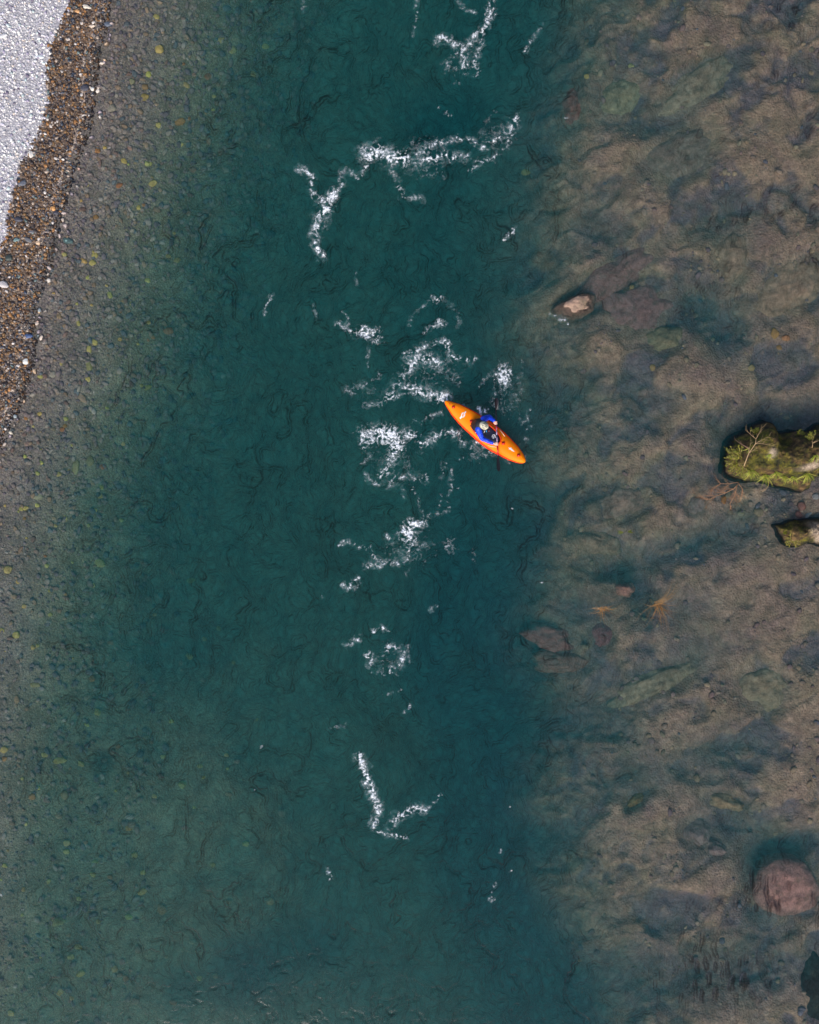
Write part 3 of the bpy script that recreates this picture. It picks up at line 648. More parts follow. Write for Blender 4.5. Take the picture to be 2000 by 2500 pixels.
R1, hz1 = mossy_rock([Z7(*p) for p in [(600, 700), (640, 560), (720, 440), (870, 370), (960, 290), (1080, 235), (1170, 270), (1240, 390), (1340, 370), (1460, 355), (1600, 360), (1700, 285), (1900, 250), (2300, 300), (2500, 500),
    (2450, 800), (2100, 900), (1800, 870), (1725, 880), (1640, 960), (1620, 1040), (1510, 1090), (1400, 1050), (1300, 1030), (1100, 980), (950, 955), (800, 940), (700, 905), (600, 840)]],
    .85, 'large mossy rock with bushes, grass tufts and a bare beige patch at the right edge', [(*Z7(1480, 800), 26, 8, 12), (*Z7(1560, 720), 22, 9, 62), (*Z7(1040, 640), 9, 12, 0)], 3.3,
    [(*Z7(1060, 420), .42, .35), (*Z7(1500, 640), .6, .3), (*Z7(1900, 600), .7, .4), (*Z7(820, 700), .35, .05), (*Z7(1300, 480), .22, -.35)])
R2, hz2 = mossy_rock([Z7(*p) for p in [(1195, 1490), (1290, 1480), (1390, 1430), (1560, 1415), (1760, 1420), (2000, 1440), (2200, 1560), (2100, 1720), (1900, 1760), (1725, 1730), (1600, 1690), (1500, 1745), (1400, 1735), (1320, 1700), (1260, 1600)]],
    .48, 'smaller wedge shaped mossy rock at the right edge below the large mossy rock', [(*Z7(1650, 1530), 22, 18, -40), (*Z7(1700, 1650), 10, 12, 0)], 8.1, [(*Z7(1600, 1540), .4, .12)])

# ------------------------------------------------------------------ plants
def leafy(name, col, col2):
    t = NT(name); g = t.n('ShaderNodeNewGeometry'); c = t.mix(g.outputs['Random Per Island'], (*col, 1), (*col2, 1))
    p = t.pbr(c, .6); t.set(p, 'Subsurface Weight', 0.0); return t.m
M_GREEN = leafy('shrub needles', (.07, .12, .006), (.40, .36, .03)); M_GRASS = leafy('grass blade', (.16, .26, .01), (.62, .56, .10)); M_TWIG = simple('twig bark', (.42, .28, .15), .8, .4, 60, .3)
M_DEAD = simple('dead twig', (.36, .18, .09), .8, .3, 60, .3); M_REED = leafy('dry reed', (.20, .08, .02), (.55, .30, .10))
def shrub(px, py, z, rad, nst, label, seed, dirs=(0, 360), up=.5, mat=M_GREEN, group=None, cat='shrub', dens=1.0):
    rg = random.Random(seed); x, y, _ = P(px, py, z); root = empty('shrub', (x, y, z)); st = MB(); lf = MB()
    for i in range(nst):
        an = R(rg.uniform(*dirs)); L = rad*rg.uniform(.6, 1.1); u = rg.uniform(.2, up+.3); pts = []; p = Vector((0, 0, -.04)); d = Vector((math.cos(an), math.sin(an), u)).normalized()
        for k in range(7):
            pts.append(p.copy()); p = p+d*L/6; d = (d+Vector((rg.uniform(-.25, .25), rg.uniform(-.25, .25), rg.uniform(-.22, .12)))).normalized()
        st.tube(pts, [.009*(1-k/8) for k in range(7)], 4)
        for k in range(2, 7):
            for s in range(int(6*dens)):
                b = pts[k-1].lerp(pts[k], rg.random()); dd = Vector((rg.uniform(-1, 1), rg.uniform(-1, 1), rg.uniform(-.3, .8))).normalized(); dd = (dd+d*.6).normalized()
                l = rg.uniform(.025, .065); sd = dd.cross(Vector((rg.uniform(-1, 1), rg.uniform(-1, 1), 1))).normalized()*rg.uniform(.004, .009)
                lf.add([b-sd*.4, b+dd*l*.5-sd, b+dd*l, b+dd*l*.5+sd], [(0, 1, 2, 3)])
    st.build('stem', M_TWIG, root); lf.build('foliage', mat, root, False); tag(root, label, cat, group); return root
def tuft(px, py, z, L, n, label, seed, dirs, mat=M_GRASS, group=None, name='grass_tuft', cat='grass tuft', droop=.9, wd=.010, up=1.0, sp=.03, cv=.12):
    rg = random.Random(seed); x, y, _ = P(px, py, z); b_ = MB()
    for i in range(n):
        an = R(rg.uniform(*dirs)); l = L*rg.uniform(.5, 1.1); d = Vector((math.cos(an), math.sin(an), up*rg.uniform(.3, 1))).normalized(); p = Vector((rg.uniform(-sp, sp), rg.uniform(-sp, sp)*.7, -.03)); sd = d.cross(Vector((0, 0, 1))).normalized()
        V = []; F = []; seg = 6; cur = rg.uniform(-cv, cv)
        for k in range(seg+1):
            w_ = wd*(1-k/(seg+.4)); V += [p-sd*w_, p+sd*w_+Vector((0, 0, w_*.6))]
            p = p+d*l/seg; d = (d+Vector((0, 0, -droop/seg*1.3))+sd*cur).normalized()
        F = [(2*k, 2*k+1, 2*k+3, 2*k+2) for k in range(seg)]; b_.add(V, F)
    o = b_.build(name, mat, None, False); o.location = (x, y, z); tag(o, label, cat, group); return o
def on1(zx, zy, up=0):
    px, py = Z7(zx, zy); z = .5
    for _ in range(4): x, y, _2 = P(px, py, z); z = max(hz1(x, y), 0)
    return px, py, z+up
shrub(*on1(740, 700), .42, 34, 'feathery yellow green shrub covering the left end of the large mossy rock', 1, (90, 300), .5)
shrub(*on1(790, 640), .30, 20, 'yellow green shrub on the upper left flank of the large mossy rock', 4, (60, 250), .5)
shrub(*on1(960, 400), .20, 9, 'small bright green sprig near the upper hump of the large mossy rock', 2, (60, 130), .6)
shrub(*on1(1080, 510), .20, 8, 'little green sprig right of the bare forked twig on the large mossy rock', 3, (-30, 60), .4)
shrub(*on1(820, 800), .34, 20, 'olive shrub on the lower left flank of the large mossy rock', 6, (180, 340), .4)
shrub(*on1(1500, 410), .16, 8, 'pale green sprig at the upper dark edge of the large mossy rock', 7, (0, 360), .5)
shrub(*on1(1660, 470), .25, 10, 'reddish green sprig at the right edge on top of the large mossy rock', 8, (60, 200), .5)
GR = 'grass tufts hanging from the large mossy rock'
for i, (a, b, L, n, lb) in enumerate([(920, 830, .26, 42, 'grass tuft hanging at the left of the lower edge, first of the row'), (1080, 880, .30, 46, 'grass tuft hanging lowest on the lower edge, second of the row'), (1215, 850, .22, 36, 'grass tuft in the middle of the lower edge of the large mossy rock'),
        (1310, 900, .20, 30, 'thin grass tuft right of the middle on the lower edge'), (1420, 900, .20, 40, 'bright green grass tuft below the bare beige patch'), (1590, 870, .26, 44, 'yellowish grass tuft at the right of the lower edge'), (1130, 640, .14, 22, 'small pale grass tuft beside the pink patch on the large mossy rock'),
        (900, 560, .2, 16, 'sparse yellow grass tuft between the shrubs on the large mossy rock'), (1690, 640, .22, 30, 'grass tuft at the right edge above the beige patch')]):
    tuft(*on1(a, b, .02), L*1.25, int(n*.7), lb, 20+i, (205, 335), group=GR)
def branch(name, pts, r0, mat, label, cat, kids, seed, group=None):
    rg = random.Random(seed); m_ = MB(); pts = [Vector(p) for p in pts]
    def grow(p, d, L, r, lev):
        q = []; 
        for k in range(6): q.append(p.copy()); p = p+d*L/5; d = (d+Vector((rg.uniform(-.18, .18), rg.uniform(-.18, .18), rg.uniform(-.1, .08)))).normalized()
        m_.tube(q, [r*(1-k/7) for k in range(6)], 5)
        if lev > 0:
            for k in range(1, 6):
                for s in range(kids):
                    if rg.random() < .75:
                        dd = (q[min(k+1, 5)]-q[k-1]).normalized(); an = R(rg.choice([-1, 1])*rg.uniform(22, 55)); dd = Matrix.Rotation(an, 3, 'Z') @ dd; dd.z += rg.uniform(-.1, .2)
                        grow(q[k], dd.normalized(), L*rg.uniform(.3, .55), r*.5, lev-1)
    m_.tube(pts, [r0*(1-.5*k/len(pts)) for k in range(len(pts))], 6)
    for k in range(1, len(pts)):
        d = (pts[k]-pts[k-1]).normalized()
        for s in range(kids+1):
            an = R(rg.choice([-1, 1])*rg.uniform(15, 60)); grow(pts[k], (Matrix.Rotation(an, 3, 'Z') @ d).normalized(), (pts[-1]-pts[0]).length*rg.uniform(.3, .55), r0*.5, 1)
    o = m_.build(name, mat); tag(o, label, cat, group); return o
Z7P = lambda x, y, z: P(*Z7(x, y), z)
branch('dead_branch', [Z7P(760, 980, .16), Z7P(700, 1050, .10), Z7P(600, 1100, .08), Z7P(480, 1140, .06), Z7P(400, 1180, .04)], .010, M_DEAD, 'bare orange brown dead branch spreading in the water below the large mossy rock', 'branch', 2, 5)
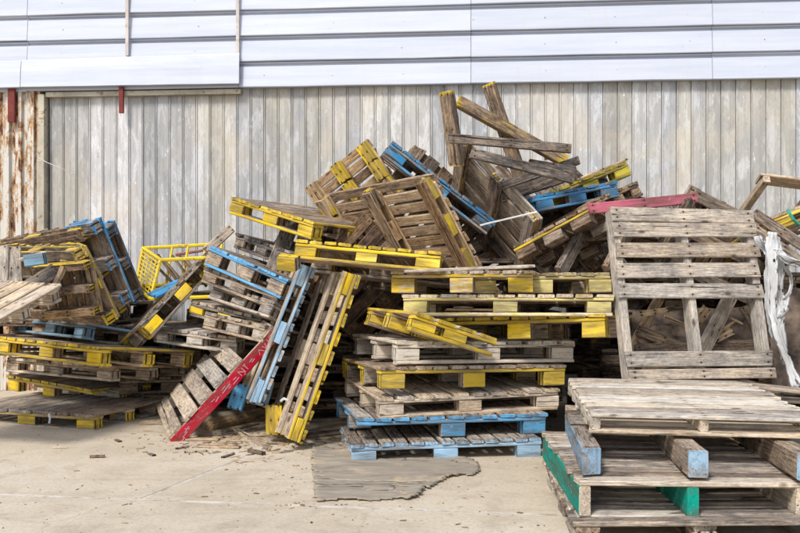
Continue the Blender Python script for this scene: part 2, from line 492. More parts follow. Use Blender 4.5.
def plank(label, p1, p2, w, t, tone=.4, warm=.4, roll=0.0, col=NONE, pv=0.0, ends=0.0, name="loose_plank", cat="plank", group="loose planks broken off the pallets", var=0):
    p1, p2 = Vector(p1), Vector(p2)
    d = (p2 - p1); L = d.length; d.normalize()
    up = Vector((0, 0, 1)) if abs(d.z) < .9 else Vector((0, -1, 0))
    y = up.cross(d).normalized(); z = d.cross(y).normalized()
    q = Matrix((d, y, z)).transposed().to_quaternion() @ Quaternion((1, 0, 0), roll)
    me = board(L, w, t, ends=ends, sneg=pv, spos=pv, top=pv, bot=pv, var=var)
    o = link(name, me, None, (p1 + p2) / 2, None, (*col, tone), warm)
    o.rotation_mode = 'QUATERNION'; o.rotation_quaternion = q
    tag(o, label, cat, group)
    return o

POSE = {
    'C1': dict(p=(0.23, 5.937, -0.0), q=(0.9973, -0.0007, -0.0034, 0.0738), s=(1.153, 0.686, 0.12)),
    'C2': dict(p=(0.236, 6.139, 0.131), q=(0.994, 0.0053, 0.0029, 0.1094), s=(1.183, 0.871, 0.125)),
    'C3': dict(p=(0.306, 6.22, 0.263), q=(0.9889, 0.0191, -0.001, 0.1472), s=(1.178, 0.897, 0.131)),
    'C4': dict(p=(0.325, 6.217, 0.4), q=(0.9871, -0.0161, 0.0075, 0.1594), s=(1.219, 0.892, 0.131)),
    'C5': dict(p=(0.396, 6.305, 0.544), q=(0.9847, -0.0092, 0.0102, 0.1735), s=(1.214, 0.91, 0.136)),
    'C6': dict(p=(0.913, 6.206, 0.677), q=(0.9756, -0.0386, -0.0173, -0.2152), s=(1.053, 0.855, 0.139)),
    'C7': dict(p=(0.158, 5.881, 0.697), q=(0.9687, -0.0349, 0.1497, 0.1948), s=(0.565, 0.767, 0.112)),
    'C8': dict(p=(0.715, 6.17, 0.816), q=(0.9956, -0.0406, 0.0012, -0.0842), s=(1.271, 0.907, 0.13)),
    'C9': dict(p=(0.485, 6.272, 0.965), q=(0.9899, -0.0283, -0.0014, -0.1389), s=(0.899, 0.804, 0.135)),
    'C9b': dict(p=(0.851, 6.406, 0.96), q=(0.9976, -0.0271, -0.0051, 0.0629), s=(0.902, 0.804, 0.127)),
    'N1': dict(p=(-0.133, 6.318, 1.058), q=(0.9826, -0.1252, 0.0622, -0.1221), s=(0.96, 0.8, 0.123)),
    'S1': dict(p=(1.393, 4.761, 0.412), q=(0.6749, 0.0023, 0.0091, -0.7378), s=(1.185, 0.992, 0.09)),
    'S2': dict(p=(1.287, 4.484, 0.27), q=(0.6669, -0.0094, -0.0087, -0.745), s=(1.145, 0.943, 0.152)),
    'S3': dict(p=(1.207, 4.449, 0.11), q=(0.6999, -0.001, 0.0041, -0.7142), s=(1.149, 0.936, 0.163)),
    'S4': dict(p=(1.26, 4.36, 0.0), q=(0.6861, 0.0004, -0.0138, -0.7273), s=(1.145, 1.05, 0.122)),
    'Q': dict(p=(1.74, 5.799, 0.968), q=(0.61, 0.3881, 0.4804, -0.4965), s=(1.039, 0.946, 0.108)),
    'A': dict(p=(-2.532, 7.181, -0.0), q=(0.9823, 0.002, -0.0011, -0.1872), s=(1.202, 0.814, 0.123)),
    'B': dict(p=(-2.636, 7.783, 0.11), q=(0.952, 0.0085, 0.0144, -0.3056), s=(1.132, 0.568, 0.125)),
    'C': dict(p=(-2.403, 7.596, 0.278), q=(0.9587, -0.0385, 0.0106, -0.2814), s=(1.23, 0.846, 0.115)),
    'D': dict(p=(-2.328, 7.236, 0.432), q=(0.9524, -0.0437, 0.0233, -0.3009), s=(1.237, 0.869, 0.134)),
    'E': dict(p=(-2.416, 7.546, 0.546), q=(0.9129, -0.0939, 0.0373, -0.3956), s=(1.198, 0.804, 0.121)),
    'F1': dict(p=(-2.687, 7.242, 1.044), q=(0.268, 0.1104, 0.5141, 0.8073), s=(1.19, 0.717, 0.131)),
    'F0': dict(p=(-2.553, 6.863, 0.999), q=(0.3023, 0.1875, 0.4824, 0.8005), s=(1.176, 0.582, 0.121)),
    'F2': dict(p=(-2.235, 6.939, 1.147), q=(0.2545, 0.1212, 0.534, 0.7971), s=(0.3, 0.667, 0.116)),
    'F3': dict(p=(-2.201, 7.206, 1.146), q=(0.2253, 0.1329, 0.4963, 0.8278), s=(0.24, 0.655, 0.116)),
    'G': dict(p=(-2.278, 6.417, 0.982), q=(0.1053, 0.0306, 0.6221, 0.7752), s=(0.403, 0.377, 0.114)),
    'H': dict(p=(-2.754, 6.015, 0.836), q=(0.9811, 0.1543, 0.0091, -0.1164), s=(0.9, 0.764, 0.113)),
    'L': dict(p=(-1.772, 7.369, 0.79), q=(0.8441, -0.059, -0.3906, 0.3625), s=(0.894, 0.7, 0.137)),
    'M1': dict(p=(-0.849, 7.003, 0.954), q=(0.9415, -0.0467, 0.1732, -0.2854), s=(0.778, 1.0, 0.147)),
    'M3': dict(p=(-0.84, 6.992, 0.657), q=(0.8979, -0.1687, 0.1532, -0.3767), s=(0.79, 1.0, 0.119)),
    'M2': dict(p=(-0.863, 7.039, 0.853), q=(0.9357, -0.0558, 0.1415, -0.3184), s=(0.792, 1.0, 0.114)),
    'M5': dict(p=(-1.286, 7.449, 0.563), q=(0.9666, 0.0237, 0.0297, -0.2535), s=(0.811, 1.0, 0.123)),
    'M6': dict(p=(-0.97, 7.27, 0.706), q=(0.9379, -0.0057, 0.0679, -0.3402), s=(0.802, 1.0, 0.115)),
    'M4': dict(p=(-0.824, 6.947, 0.57), q=(0.9093, -0.0786, 0.0789, -0.4009), s=(0.793, 1.0, 0.121)),
    'M0': dict(p=(-0.663, 7.257, 1.13), q=(0.8974, -0.0438, 0.125, -0.421), s=(0.799, 1.0, 0.114)),
    'N2': dict(p=(-0.663, 6.939, 1.415), q=(0.9289, 0.0212, 0.1176, -0.3504), s=(0.897, 0.8, 0.124)),
    'R': dict(p=(-1.277, 6.777, 0.354), q=(0.9069, 0.0851, -0.3891, 0.1376), s=(0.994, 1.052, 0.103)),
    'S': dict(p=(-0.92, 6.558, 0.685), q=(0.0146, -0.8177, -0.1394, -0.5583), s=(0.951, 0.869, 0.113)),
    'P': dict(p=(-0.618, 6.164, 0.603), q=(0.1007, -0.8059, -0.1566, -0.5621), s=(1.106, 0.569, 0.107)),
    'N3': dict(p=(-0.359, 6.9, 1.699), q=(0.2425, -0.393, -0.4929, -0.7374), s=(0.468, 0.606, 0.115)),
    'N4': dict(p=(-0.086, 6.634, 1.367), q=(0.2836, -0.4404, -0.1776, -0.8331), s=(0.691, 1.261, 0.114)),
    'U': dict(p=(0.227, 7.117, 1.684), q=(0.9466, 0.0279, 0.3181, 0.0443), s=(0.946, 0.7, 0.124)),
    'V': dict(p=(0.639, 6.984, 1.506), q=(0.6833, 0.1244, 0.5226, 0.4945), s=(0.881, 0.917, 0.078)),
    'X': dict(p=(1.123, 7.149, 1.552), q=(0.9709, -0.0334, -0.1004, 0.2147), s=(0.735, 0.8, 0.119)),
    'X2': dict(p=(1.317, 7.376, 1.65), q=(0.9601, -0.0584, -0.1919, 0.1951), s=(0.771, 0.7, 0.113)),
    'Y': dict(p=(1.223, 6.588, 1.269), q=(0.9297, -0.1416, -0.1934, -0.2796), s=(0.589, 0.688, 0.108)),
    'Z': dict(p=(1.464, 6.27, 1.374), q=(0.1339, -0.8501, -0.3814, -0.3374), s=(0.659, 0.763, 0.12)),
    'AA': dict(p=(2.223, 6.491, 1.265), q=(0.7784, -0.5822, 0.0797, 0.221), s=(0.831, 0.563, 0.12)),
    'BB': dict(p=(1.385, 7.255, 1.452), q=(0.8776, -0.1372, -0.1971, 0.415), s=(0.799, 0.8, 0.119)),
    'CC': dict(p=(2.915, 7.03, 1.504), q=(0.7044, -0.2257, -0.1537, -0.6552), s=(0.769, 0.794, 0.077)),
    'DD': dict(p=(2.766, 6.36, 1.44), q=(0.974, -0.1196, -0.1825, 0.0617), s=(1.01, 0.8, 0.095)),
}
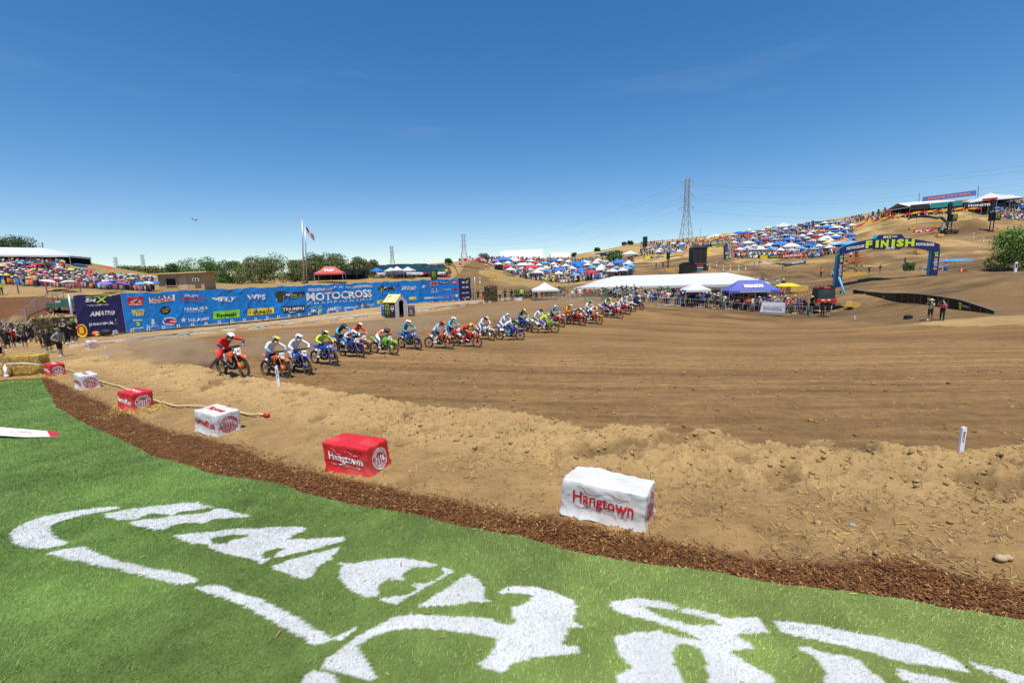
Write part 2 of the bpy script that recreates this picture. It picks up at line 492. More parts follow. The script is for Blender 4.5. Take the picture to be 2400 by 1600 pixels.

------------------------------------------------------------------------

## WRITTEN INSTRUCTION
State the count of lines above containing the string "from", and add nothing to it.

## FINAL RESULT
2